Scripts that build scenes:

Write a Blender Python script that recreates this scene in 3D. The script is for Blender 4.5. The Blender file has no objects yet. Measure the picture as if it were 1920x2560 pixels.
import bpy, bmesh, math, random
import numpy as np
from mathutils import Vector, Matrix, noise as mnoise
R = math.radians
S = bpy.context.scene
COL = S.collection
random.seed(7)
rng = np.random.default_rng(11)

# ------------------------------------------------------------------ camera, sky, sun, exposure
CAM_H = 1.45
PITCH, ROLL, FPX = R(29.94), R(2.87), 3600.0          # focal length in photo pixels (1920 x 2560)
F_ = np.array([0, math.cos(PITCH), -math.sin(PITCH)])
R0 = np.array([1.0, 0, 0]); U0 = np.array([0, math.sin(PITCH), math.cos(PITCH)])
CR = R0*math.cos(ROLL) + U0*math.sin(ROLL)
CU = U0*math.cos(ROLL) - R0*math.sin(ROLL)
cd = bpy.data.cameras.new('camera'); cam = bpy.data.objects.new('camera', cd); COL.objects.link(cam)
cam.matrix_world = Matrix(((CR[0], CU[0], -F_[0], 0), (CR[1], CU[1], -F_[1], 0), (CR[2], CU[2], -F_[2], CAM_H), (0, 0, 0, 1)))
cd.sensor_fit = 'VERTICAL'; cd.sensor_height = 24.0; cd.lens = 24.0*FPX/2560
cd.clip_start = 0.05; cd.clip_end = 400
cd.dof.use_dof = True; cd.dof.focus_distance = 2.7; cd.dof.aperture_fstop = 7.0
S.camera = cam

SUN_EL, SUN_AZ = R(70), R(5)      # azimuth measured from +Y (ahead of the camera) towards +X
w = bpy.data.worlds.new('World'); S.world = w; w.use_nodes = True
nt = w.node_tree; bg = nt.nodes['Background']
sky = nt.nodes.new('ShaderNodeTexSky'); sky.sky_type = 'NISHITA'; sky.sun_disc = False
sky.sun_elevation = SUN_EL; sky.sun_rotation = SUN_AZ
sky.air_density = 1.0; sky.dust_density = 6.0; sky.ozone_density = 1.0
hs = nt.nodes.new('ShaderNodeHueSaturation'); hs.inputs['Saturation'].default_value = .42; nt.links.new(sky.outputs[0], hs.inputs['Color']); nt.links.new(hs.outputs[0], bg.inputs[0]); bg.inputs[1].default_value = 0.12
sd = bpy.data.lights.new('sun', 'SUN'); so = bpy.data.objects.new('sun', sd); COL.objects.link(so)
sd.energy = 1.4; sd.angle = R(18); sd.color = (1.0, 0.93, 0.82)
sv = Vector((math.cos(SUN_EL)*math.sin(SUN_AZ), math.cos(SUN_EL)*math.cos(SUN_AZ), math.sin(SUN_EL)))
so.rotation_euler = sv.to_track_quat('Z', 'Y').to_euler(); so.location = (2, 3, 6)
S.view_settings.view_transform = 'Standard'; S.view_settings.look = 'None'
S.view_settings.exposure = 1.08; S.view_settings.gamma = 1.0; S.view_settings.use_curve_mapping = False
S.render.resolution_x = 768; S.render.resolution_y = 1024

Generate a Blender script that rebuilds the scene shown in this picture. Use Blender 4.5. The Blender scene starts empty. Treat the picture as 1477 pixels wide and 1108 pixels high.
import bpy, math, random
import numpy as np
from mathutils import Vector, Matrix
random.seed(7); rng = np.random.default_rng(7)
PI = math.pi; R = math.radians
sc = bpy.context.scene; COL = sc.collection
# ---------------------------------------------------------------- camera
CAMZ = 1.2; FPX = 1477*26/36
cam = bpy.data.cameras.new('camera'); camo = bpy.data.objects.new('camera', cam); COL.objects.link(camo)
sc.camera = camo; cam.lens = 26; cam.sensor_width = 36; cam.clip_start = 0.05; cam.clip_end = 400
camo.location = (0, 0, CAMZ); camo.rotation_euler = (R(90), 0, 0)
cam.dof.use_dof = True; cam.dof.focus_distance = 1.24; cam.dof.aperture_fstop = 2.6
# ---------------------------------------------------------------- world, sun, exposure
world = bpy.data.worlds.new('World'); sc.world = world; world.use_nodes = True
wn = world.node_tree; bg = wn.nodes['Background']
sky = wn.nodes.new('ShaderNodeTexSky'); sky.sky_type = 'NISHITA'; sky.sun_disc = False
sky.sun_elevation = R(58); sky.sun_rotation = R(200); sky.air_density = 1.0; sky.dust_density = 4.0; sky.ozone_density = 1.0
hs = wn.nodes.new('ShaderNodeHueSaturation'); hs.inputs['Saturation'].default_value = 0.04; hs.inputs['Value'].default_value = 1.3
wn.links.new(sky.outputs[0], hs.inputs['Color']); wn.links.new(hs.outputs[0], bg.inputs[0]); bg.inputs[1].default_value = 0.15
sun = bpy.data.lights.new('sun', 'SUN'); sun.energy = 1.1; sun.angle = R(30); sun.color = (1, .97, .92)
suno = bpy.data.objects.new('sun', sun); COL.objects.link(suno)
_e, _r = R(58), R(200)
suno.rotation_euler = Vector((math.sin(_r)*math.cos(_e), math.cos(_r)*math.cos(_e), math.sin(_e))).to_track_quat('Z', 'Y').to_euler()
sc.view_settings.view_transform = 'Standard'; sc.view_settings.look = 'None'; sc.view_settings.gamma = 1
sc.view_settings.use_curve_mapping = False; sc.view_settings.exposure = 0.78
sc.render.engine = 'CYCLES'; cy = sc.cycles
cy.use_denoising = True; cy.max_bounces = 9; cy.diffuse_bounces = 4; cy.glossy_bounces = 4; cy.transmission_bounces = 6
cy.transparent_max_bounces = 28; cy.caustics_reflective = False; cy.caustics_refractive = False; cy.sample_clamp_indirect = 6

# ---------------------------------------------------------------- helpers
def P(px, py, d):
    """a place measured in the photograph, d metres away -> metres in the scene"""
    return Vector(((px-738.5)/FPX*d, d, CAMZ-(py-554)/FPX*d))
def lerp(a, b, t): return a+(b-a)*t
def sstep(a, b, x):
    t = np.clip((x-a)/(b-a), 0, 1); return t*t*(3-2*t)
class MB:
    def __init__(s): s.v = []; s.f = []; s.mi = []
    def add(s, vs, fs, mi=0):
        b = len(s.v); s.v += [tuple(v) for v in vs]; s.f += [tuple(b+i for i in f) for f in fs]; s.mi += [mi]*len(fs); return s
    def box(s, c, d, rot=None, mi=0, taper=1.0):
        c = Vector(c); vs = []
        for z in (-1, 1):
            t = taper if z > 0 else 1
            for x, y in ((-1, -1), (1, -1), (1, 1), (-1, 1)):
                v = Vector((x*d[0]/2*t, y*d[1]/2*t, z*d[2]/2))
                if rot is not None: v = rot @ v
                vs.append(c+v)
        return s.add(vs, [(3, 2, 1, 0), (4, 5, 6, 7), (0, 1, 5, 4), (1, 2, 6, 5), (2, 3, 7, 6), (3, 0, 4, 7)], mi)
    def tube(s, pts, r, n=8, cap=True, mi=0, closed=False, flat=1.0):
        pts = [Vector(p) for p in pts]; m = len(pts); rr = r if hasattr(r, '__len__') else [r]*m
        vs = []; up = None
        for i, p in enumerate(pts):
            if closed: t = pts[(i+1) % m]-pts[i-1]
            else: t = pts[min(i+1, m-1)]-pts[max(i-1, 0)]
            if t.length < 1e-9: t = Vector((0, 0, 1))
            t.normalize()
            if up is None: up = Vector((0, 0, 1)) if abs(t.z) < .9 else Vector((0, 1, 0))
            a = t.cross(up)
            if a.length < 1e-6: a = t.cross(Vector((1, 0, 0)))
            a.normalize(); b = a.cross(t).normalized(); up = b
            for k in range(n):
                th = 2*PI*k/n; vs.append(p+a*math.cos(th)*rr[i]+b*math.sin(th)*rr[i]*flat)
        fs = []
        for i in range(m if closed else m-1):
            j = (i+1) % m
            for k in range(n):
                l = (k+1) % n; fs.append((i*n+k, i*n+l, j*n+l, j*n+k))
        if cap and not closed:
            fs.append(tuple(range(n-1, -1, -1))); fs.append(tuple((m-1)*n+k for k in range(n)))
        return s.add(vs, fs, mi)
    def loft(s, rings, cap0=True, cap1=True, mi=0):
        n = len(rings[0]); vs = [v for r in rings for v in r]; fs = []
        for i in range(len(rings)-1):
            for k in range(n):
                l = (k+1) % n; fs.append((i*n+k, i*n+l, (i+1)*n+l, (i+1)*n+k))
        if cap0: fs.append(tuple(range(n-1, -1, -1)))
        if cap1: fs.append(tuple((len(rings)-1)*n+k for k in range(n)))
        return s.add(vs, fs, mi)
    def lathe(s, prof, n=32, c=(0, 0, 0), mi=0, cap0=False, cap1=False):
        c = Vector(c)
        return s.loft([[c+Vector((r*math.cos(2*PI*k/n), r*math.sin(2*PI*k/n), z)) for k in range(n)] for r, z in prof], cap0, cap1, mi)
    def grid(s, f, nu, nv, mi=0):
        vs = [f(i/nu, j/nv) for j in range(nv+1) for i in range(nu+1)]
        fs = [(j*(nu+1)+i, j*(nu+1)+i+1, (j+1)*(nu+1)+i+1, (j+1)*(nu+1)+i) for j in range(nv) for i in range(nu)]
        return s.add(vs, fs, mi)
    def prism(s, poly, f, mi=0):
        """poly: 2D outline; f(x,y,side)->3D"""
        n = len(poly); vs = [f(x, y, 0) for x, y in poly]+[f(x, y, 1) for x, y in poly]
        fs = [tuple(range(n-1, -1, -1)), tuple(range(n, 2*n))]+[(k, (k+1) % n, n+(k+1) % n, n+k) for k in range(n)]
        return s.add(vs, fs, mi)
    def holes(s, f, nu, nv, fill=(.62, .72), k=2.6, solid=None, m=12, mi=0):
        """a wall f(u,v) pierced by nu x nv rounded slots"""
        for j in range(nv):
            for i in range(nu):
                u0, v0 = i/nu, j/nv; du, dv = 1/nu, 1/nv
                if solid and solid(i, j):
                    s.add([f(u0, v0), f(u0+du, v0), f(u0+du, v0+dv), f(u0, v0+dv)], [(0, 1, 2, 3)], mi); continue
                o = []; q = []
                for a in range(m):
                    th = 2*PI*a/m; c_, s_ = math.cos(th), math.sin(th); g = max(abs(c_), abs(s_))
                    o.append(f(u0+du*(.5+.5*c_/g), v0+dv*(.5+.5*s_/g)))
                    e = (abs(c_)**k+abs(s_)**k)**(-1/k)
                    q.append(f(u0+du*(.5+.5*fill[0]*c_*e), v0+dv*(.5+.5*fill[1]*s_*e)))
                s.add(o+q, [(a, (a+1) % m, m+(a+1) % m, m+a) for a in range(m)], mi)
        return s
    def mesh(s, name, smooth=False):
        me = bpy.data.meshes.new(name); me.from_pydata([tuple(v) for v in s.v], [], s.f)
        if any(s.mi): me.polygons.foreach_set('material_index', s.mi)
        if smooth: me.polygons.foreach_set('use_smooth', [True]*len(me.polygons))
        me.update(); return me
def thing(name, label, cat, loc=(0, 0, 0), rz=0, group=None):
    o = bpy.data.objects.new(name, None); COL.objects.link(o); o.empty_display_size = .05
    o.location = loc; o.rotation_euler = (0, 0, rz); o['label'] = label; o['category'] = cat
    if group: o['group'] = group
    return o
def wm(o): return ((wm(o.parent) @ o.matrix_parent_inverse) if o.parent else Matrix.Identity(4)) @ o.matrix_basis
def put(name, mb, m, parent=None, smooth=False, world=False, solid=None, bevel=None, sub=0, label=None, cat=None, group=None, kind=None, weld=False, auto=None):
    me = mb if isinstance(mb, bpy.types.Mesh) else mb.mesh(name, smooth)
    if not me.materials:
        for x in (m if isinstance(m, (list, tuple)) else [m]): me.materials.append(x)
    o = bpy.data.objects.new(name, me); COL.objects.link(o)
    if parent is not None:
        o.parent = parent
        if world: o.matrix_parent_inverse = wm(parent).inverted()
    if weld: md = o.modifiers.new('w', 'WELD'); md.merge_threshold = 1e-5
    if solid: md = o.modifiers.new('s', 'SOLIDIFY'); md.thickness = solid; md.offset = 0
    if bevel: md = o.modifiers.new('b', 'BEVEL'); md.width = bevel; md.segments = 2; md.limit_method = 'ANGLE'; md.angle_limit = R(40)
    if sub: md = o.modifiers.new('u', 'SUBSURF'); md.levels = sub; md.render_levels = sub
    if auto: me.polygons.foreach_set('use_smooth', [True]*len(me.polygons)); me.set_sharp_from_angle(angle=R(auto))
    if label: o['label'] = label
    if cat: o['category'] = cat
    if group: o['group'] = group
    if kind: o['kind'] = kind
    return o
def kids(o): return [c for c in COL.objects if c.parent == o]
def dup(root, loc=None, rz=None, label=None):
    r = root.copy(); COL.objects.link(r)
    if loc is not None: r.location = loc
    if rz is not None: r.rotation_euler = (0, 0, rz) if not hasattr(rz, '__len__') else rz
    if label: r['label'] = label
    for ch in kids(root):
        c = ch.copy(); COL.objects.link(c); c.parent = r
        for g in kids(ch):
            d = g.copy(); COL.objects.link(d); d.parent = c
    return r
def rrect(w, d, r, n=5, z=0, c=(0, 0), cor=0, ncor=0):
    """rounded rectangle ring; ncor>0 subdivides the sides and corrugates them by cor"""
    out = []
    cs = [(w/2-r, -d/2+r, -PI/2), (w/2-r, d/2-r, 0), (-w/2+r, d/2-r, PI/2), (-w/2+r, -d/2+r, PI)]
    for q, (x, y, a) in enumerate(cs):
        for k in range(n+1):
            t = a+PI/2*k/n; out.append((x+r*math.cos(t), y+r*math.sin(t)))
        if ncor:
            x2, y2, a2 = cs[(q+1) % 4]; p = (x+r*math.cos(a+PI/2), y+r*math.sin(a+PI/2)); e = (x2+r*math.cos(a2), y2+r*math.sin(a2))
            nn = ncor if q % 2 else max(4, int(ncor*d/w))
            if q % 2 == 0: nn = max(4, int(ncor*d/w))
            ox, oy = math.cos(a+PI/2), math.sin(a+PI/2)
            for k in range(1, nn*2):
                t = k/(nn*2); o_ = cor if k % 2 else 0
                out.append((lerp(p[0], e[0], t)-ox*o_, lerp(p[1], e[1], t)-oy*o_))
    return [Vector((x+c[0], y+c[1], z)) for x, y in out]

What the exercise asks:
Write out the records exactly, starting at the first line and stopping after the line that contains "rng = np.random.default_rng(11)".

Expected answer:
Write a Blender Python script that recreates this scene in 3D. The script is for Blender 4.5. The Blender file has no objects yet. Measure the picture as if it were 1920x2560 pixels.
import bpy, bmesh, math, random
import numpy as np
from mathutils import Vector, Matrix, noise as mnoise
R = math.radians
S = bpy.context.scene
COL = S.collection
random.seed(7)
rng = np.random.default_rng(11)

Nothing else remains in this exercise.